Нетрудно заметить, что многие из этих процессов происходили в 1970-80-е годы, однако активные разговоры о постсекулярном мире/обществе/эпохе начались лишь в последние годы. То есть тогда, когда пришло, наконец, осознание того, что мир не сводится к Европе и США, что особенности их развития — это именно особенности, но никак не закономерности, и что весь остальной мир развивается в соответствии со своими собственными особенностями.
Причиной такого осознания был отчасти и тот тупик, в который зашли споры европейских и американских социологов, пытавшихся ответить на вопрос, развитие какого общества — американского или европейского — является “исключением”, а какого — “правилом”. Действительно, у теоретиков секуляризации 1960-70-х годов, опиравшихся в основном на опыт Европы, факт высокой религиозной активности в США вызывал значительные затруднения и заставлял искать все новые и новые объяснения феномену “американской исключительности”. Неудивительно, что в один прекрасный момент американские социологи взбунтовались против трактовки США как религиозной аномалии и вместо этого предложили альтернативный подход к проблеме, в котором уже США являются нормой, а Европа — исключением31. После того, как стало очевидно, что сам принцип полагать какое-либо общество образцом для всех других является ошибочным, сама эта дискуссия утратила смысл. Социологам пришлось увидеть мир в его целостности и считаться с этим32. Им пришлось отказаться от главного тезиса, определявшего их представление о секуляризации: что модернизация (то есть становление современного общества) и религия несовместимы, что чем больше одного, тем меньше другого. Вместо этого сегодня все чаще говорят о феномене “множественной современности”33, то есть о том, что общество может быть современным по-разному (Европа — одна разновидность современного общества, а Иран — другая). Короче говоря, исследователи действительно открыли для себя мир заново — во всем его многообразии.
Появление понятия “десекуляризация” как раз и является следствием этого нового открытия мира. Исследователи увидели, что исламский фундаментализм, подъем пятидесятнических церквей в Латинской Америке и многие другие явления по всему миру (в том числе и на Западе) — это особые, заслуживающие внимания феномены, а отнюдь не окольные пути к универсальной секуляризации. Однако при этом отказ рассматривать секуляризацию как универсальное, общемировое явление еще не означает, что она не имеет места на Западе. Недаром книга, на которую чаще всего ссылаются в связи с десекуляризацией (“Десекуляризация мира” под редакцией Питера Бергера34), посвящена рассмотрению примеров религиозной витальности по всему миру, которые противопоставляются светской Европе. То есть понятие “десекуляризация” описывает то, что происходит по всему миру в противовес секуляризации на Западе.

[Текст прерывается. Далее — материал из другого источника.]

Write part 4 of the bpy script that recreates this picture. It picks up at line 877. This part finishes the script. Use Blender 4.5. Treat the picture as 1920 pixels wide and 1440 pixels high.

В этом же смысле можно говорить и о постсекулярном мире как о мире, в пространстве которого светский Запад вынужден иметь дело с отнюдь не светскими режимами и культурами. Своего рода символом вступления в этот постсекулярный мир с его абсолютно новыми вызовами и проблемами можно считать трагические события 11 сентября 2001 года в США. При этом, однако, нельзя не заметить, что выход на первый план тезиса о постсекулярном мире — это результат не каких-то решающих событий, но скорее нового видения мира, возникшего в результате устранения идеологических помех, которые присутствовали в социологическом понимании секуляризации.
Постсекулярный Запад?
Однако в сегодняшней полемике о положении религии в современном мире прилагательное “постсекулярный” начинает использоваться в том числе и для описания реалий западных обществ. Насколько и в каком смысле происходящее на Западе позволяет говорить о постсекулярной эпохе?
Одним из тех, кто наиболее активно в последнее время пишет о феномене постсекулярного общества в условиях современного Запада, является известный немецкий философ Юрген Хабермас35. Он ссылается на следующие обстоятельства. Во-первых, все очевидней становится зависимость современных светских государств и обществ от религиозных традиций и представлений: именно от них все больше зависит воспроизведение чувств гражданской общности и солидарности, разъедаемых господствующими рыночными отношениями. Иначе говоря, светская культура становится все более неспособной воспитывать полноценных граждан, ориентированных на что-то большее, чем индивидуальное благополучие, и ей приходится полагаться на позитивное влияние религиозных традиций. Во-вторых, современные западные общества сталкиваются с новыми религиозными сообществами, которые с большим трудом адаптируются к светским принципам устроения европейских обществ. Речь идет, естественно, прежде всего о мусульманах. Проблема ислама в Европе заново подняла вопрос о публичном пространстве и о том, не нарушаются ли права религиозных граждан на полноценное участие в общественной жизни36, когда государство строится исключительно на рациональных основаниях. То есть когда нельзя просто сказать: “Это плохо, так как противоречит тому, что сказано в Библии (или в Коране)”, — но нужно рационально обосновать и аргументировать свою позицию.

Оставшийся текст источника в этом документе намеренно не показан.